10A contrario des pensées rigides, il a rendu compte des sortes de bougé des êtres en mouvement dans un espace-temps, d’une espèce de tremblement insolite du corps social ou individuel. Ainsi le monde, notre environnement sont subtils, évanescents, mobiles. Pour ce faire il aura déployé un langage, il aura créé sa propre langue pour ainsi dire. L’ œuvre de Sansot est la preuve vivante (au-delà de sa mort), écrite, qu’il est possible et intéressant d’articuler sociologie, philosophie et poétique en un seul mouvement de pensée.
11Il n’y a aucune raison à séparer les modes expressifs lorsqu’une pensée cohérente et particulière innerve l’ensemble. Le jeu des mots, des concepts, des images, permet une autre intelligibilité des phénomènes sensibles au c œur de la vie sociale. Les questions de l’appropriation, des détournements, des lignes de fuite par rapport au Système hantent la démarche traversière de Pierre Sansot. De la même façon, il ne sépare pas le sérieux et le non-sérieux, comme le font les esprits cloisonnés (humour dans la vie privée, pesanteur dans le texte, dans l’étude). Dans ses écrits, il élabore une profondeur de champ où l’humour des situations, la dimension cocasse du social éclairent étrangement le propos. À l’encontre du pathétique, de la lourdeur, il prône une pérégrination joyeuse et tragique en même temps par l’affirmation de sa pensée.

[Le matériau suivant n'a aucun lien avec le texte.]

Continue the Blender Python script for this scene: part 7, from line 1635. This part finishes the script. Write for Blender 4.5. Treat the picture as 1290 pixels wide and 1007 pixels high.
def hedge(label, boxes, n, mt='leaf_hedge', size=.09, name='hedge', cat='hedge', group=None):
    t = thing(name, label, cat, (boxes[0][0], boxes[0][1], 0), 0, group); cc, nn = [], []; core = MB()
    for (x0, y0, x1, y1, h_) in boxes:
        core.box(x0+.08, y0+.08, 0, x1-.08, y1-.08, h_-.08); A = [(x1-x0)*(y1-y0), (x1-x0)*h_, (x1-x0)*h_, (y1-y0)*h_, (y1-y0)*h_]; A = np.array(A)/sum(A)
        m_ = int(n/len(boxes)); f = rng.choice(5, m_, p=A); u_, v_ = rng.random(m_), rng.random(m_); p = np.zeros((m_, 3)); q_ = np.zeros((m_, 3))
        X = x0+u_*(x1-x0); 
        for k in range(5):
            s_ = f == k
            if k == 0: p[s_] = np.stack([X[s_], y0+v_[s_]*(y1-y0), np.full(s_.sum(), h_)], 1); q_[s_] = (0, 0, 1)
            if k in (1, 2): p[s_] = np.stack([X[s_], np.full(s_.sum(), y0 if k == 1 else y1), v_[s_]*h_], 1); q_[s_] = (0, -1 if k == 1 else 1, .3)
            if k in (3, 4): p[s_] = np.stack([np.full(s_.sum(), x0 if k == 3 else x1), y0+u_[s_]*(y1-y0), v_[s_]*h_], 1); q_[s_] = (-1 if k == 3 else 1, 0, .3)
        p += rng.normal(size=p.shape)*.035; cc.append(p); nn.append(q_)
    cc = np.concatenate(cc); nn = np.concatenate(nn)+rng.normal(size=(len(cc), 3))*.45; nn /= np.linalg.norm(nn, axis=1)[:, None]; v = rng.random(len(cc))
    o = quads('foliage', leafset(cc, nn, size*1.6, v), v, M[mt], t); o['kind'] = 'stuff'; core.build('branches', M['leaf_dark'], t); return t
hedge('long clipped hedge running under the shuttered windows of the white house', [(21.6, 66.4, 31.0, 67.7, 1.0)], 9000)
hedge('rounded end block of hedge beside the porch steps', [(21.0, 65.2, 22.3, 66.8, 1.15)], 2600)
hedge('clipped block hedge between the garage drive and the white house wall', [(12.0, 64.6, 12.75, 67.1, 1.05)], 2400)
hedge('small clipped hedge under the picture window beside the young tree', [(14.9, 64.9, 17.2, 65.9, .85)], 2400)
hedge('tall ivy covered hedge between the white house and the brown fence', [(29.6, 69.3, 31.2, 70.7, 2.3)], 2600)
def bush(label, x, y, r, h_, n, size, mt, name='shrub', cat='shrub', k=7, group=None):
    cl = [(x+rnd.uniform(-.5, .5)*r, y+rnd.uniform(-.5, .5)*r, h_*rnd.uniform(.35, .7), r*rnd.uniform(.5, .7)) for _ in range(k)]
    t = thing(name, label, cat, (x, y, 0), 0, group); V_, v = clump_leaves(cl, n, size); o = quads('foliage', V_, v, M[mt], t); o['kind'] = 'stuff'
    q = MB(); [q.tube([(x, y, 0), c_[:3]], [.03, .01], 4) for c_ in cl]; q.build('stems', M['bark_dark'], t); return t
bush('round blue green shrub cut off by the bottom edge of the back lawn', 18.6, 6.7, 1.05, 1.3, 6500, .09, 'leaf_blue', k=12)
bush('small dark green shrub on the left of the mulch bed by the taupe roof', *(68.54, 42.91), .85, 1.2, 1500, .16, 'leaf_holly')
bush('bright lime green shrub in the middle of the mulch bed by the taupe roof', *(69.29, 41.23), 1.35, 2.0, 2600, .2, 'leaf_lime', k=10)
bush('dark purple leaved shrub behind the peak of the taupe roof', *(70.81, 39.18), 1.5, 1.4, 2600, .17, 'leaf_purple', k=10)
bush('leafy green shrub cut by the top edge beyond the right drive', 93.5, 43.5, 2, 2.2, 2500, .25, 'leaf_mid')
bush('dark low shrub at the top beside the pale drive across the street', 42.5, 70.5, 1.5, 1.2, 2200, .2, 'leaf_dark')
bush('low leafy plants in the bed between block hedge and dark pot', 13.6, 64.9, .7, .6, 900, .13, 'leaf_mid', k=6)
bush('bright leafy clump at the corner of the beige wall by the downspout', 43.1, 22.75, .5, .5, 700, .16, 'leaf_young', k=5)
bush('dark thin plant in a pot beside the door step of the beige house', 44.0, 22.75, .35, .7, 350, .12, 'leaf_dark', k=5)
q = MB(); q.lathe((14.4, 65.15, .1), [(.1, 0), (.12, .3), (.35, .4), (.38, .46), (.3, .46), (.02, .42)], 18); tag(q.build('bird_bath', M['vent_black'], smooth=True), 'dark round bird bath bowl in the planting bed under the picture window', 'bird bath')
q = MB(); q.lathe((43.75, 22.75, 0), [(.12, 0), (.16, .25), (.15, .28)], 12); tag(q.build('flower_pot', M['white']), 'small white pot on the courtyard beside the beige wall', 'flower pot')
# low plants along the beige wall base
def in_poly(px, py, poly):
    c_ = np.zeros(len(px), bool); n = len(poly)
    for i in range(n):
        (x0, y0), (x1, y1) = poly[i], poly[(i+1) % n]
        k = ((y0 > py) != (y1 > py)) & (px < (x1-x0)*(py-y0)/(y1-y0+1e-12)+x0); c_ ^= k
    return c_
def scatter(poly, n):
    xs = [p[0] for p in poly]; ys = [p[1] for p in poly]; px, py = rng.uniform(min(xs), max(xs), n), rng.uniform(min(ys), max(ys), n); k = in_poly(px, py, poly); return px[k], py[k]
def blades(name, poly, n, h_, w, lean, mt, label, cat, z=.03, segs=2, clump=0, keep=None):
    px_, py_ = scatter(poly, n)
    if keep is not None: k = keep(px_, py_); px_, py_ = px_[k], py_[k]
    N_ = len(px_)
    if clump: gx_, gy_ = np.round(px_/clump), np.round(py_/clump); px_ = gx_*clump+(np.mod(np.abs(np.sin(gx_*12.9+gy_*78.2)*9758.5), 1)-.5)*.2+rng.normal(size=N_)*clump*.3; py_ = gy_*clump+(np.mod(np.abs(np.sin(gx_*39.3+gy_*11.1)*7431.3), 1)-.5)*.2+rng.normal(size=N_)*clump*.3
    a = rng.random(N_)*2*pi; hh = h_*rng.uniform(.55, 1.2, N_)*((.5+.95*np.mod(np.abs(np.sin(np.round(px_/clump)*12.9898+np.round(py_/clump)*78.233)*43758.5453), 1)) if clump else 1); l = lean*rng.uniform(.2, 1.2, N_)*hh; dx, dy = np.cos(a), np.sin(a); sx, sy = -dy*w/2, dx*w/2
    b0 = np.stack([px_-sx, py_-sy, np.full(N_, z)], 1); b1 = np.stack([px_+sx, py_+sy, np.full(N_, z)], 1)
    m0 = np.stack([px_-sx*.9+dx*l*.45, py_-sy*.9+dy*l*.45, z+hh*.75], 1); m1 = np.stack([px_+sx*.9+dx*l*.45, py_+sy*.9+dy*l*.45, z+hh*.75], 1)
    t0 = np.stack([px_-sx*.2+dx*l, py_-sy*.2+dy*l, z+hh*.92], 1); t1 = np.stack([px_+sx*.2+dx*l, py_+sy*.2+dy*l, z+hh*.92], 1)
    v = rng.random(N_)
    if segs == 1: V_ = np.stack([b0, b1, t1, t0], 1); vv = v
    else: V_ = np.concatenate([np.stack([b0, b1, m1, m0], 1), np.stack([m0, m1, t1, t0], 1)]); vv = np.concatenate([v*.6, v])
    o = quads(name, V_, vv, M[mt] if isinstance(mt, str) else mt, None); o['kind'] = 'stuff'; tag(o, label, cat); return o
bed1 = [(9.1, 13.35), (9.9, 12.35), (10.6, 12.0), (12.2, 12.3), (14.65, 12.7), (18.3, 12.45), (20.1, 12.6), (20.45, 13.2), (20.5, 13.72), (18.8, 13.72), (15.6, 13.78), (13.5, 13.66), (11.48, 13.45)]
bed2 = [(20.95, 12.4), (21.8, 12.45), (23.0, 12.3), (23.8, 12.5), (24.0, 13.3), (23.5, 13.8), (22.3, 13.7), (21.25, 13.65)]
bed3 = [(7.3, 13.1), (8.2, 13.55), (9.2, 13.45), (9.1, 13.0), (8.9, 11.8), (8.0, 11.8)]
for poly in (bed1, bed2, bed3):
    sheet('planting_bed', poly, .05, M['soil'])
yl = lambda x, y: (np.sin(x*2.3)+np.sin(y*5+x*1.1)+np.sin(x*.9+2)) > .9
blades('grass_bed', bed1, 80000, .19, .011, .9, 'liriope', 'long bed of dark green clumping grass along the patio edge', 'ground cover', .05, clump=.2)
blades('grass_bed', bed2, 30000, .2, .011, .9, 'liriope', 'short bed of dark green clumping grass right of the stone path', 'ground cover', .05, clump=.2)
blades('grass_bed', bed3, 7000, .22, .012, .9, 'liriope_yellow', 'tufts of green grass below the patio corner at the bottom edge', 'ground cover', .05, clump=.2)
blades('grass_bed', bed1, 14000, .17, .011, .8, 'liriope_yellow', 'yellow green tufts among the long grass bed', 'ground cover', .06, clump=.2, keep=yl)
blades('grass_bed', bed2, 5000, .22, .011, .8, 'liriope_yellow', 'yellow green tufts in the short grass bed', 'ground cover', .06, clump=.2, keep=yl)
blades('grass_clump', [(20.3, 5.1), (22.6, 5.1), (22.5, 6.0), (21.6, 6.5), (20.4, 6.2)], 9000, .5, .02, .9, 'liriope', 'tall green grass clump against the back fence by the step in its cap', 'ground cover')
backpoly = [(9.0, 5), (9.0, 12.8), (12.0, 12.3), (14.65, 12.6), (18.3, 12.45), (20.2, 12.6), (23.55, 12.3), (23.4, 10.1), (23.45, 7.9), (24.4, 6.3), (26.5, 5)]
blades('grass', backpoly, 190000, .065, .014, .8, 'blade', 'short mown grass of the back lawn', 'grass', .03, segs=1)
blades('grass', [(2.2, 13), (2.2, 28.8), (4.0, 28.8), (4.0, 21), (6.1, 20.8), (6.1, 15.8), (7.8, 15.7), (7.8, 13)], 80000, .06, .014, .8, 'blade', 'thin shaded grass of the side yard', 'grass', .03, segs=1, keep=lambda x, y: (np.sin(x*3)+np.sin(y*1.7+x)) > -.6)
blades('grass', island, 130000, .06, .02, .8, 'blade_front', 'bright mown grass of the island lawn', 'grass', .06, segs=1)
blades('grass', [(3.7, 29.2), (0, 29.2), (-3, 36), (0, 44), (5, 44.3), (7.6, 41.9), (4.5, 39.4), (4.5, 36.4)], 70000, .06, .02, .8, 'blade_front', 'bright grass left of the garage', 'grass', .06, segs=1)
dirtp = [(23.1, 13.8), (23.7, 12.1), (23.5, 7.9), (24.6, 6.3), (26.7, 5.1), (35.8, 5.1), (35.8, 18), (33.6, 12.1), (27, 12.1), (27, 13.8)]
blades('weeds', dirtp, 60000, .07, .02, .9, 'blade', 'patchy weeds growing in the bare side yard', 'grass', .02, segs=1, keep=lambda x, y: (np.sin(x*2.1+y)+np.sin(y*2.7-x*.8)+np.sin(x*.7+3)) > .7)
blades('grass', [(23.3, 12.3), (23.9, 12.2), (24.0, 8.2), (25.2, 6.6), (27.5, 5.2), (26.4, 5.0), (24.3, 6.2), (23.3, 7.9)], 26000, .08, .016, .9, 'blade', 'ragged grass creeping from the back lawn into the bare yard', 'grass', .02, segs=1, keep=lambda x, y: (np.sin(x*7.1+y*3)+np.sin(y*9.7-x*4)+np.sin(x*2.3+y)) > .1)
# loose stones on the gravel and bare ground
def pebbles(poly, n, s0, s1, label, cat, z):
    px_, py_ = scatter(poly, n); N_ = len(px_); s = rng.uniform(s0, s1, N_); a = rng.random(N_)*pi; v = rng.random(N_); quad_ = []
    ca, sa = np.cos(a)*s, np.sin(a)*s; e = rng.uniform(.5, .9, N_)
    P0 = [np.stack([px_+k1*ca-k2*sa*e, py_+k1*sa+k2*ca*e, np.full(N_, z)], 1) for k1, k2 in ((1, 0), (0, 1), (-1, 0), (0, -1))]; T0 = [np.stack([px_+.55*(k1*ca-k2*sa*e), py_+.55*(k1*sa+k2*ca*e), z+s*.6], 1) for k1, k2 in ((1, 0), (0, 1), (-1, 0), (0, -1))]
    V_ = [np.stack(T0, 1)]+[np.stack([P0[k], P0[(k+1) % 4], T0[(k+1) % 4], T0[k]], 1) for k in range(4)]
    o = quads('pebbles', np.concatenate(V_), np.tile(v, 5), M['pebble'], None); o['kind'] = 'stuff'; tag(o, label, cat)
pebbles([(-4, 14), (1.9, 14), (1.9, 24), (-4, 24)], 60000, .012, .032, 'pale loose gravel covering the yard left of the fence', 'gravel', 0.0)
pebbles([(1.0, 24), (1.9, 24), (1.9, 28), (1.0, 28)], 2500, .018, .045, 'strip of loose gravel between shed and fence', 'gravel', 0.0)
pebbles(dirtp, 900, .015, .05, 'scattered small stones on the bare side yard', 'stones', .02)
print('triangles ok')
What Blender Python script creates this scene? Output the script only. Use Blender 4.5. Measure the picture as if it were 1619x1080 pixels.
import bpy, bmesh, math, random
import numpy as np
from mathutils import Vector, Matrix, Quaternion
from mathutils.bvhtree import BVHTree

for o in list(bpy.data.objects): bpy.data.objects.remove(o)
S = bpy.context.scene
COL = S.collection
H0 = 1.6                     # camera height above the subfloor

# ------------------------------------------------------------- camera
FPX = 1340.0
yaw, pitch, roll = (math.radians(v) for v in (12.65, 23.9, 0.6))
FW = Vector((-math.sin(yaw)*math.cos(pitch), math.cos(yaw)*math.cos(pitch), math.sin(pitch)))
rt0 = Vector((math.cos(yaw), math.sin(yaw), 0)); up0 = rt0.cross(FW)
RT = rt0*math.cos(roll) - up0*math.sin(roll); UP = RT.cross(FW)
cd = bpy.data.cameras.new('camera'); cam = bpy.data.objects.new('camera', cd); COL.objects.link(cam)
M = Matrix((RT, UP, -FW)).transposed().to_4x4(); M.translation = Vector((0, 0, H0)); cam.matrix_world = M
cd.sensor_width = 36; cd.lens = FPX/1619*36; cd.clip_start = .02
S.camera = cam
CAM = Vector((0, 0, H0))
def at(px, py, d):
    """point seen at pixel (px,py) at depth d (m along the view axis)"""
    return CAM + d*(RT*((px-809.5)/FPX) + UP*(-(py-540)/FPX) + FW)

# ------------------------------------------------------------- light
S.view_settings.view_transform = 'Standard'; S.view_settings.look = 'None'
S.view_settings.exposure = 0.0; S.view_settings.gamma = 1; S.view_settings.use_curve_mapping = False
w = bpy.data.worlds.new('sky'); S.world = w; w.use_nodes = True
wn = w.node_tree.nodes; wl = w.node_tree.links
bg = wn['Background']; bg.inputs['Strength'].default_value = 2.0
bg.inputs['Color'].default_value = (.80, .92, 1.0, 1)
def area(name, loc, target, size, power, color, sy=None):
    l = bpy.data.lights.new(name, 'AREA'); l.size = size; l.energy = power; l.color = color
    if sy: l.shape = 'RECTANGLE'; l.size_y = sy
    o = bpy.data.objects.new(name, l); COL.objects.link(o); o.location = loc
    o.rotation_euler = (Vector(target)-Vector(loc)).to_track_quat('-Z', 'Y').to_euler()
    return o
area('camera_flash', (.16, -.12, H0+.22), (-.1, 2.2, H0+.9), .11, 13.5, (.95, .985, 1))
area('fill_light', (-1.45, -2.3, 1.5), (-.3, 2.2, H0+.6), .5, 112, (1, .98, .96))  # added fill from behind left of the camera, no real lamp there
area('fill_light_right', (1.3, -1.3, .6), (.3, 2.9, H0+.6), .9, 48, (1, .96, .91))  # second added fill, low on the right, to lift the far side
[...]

12Pierre Sansot a ouvert la voie à une anthropologie de l’évanescent, du sensible, qui parcourt l’être-ensemble, et l’être particulier dans son destin. Il n’avait pas la prétention à maîtriser le réel par l’analyse, mais plutôt le désir d’entrevoir, d’entrouvrir le monde environnant dans ce qu’il a de subtil, de précisément flou. J’ai été séduit par ses écrits singuliers, étonnants, sur la poussière et les pierres par exemple, éléments matériels à la limite qui l’inspiraient pour sa philosophie vivante …
13Pierre Sansot était un homme de beaucoup.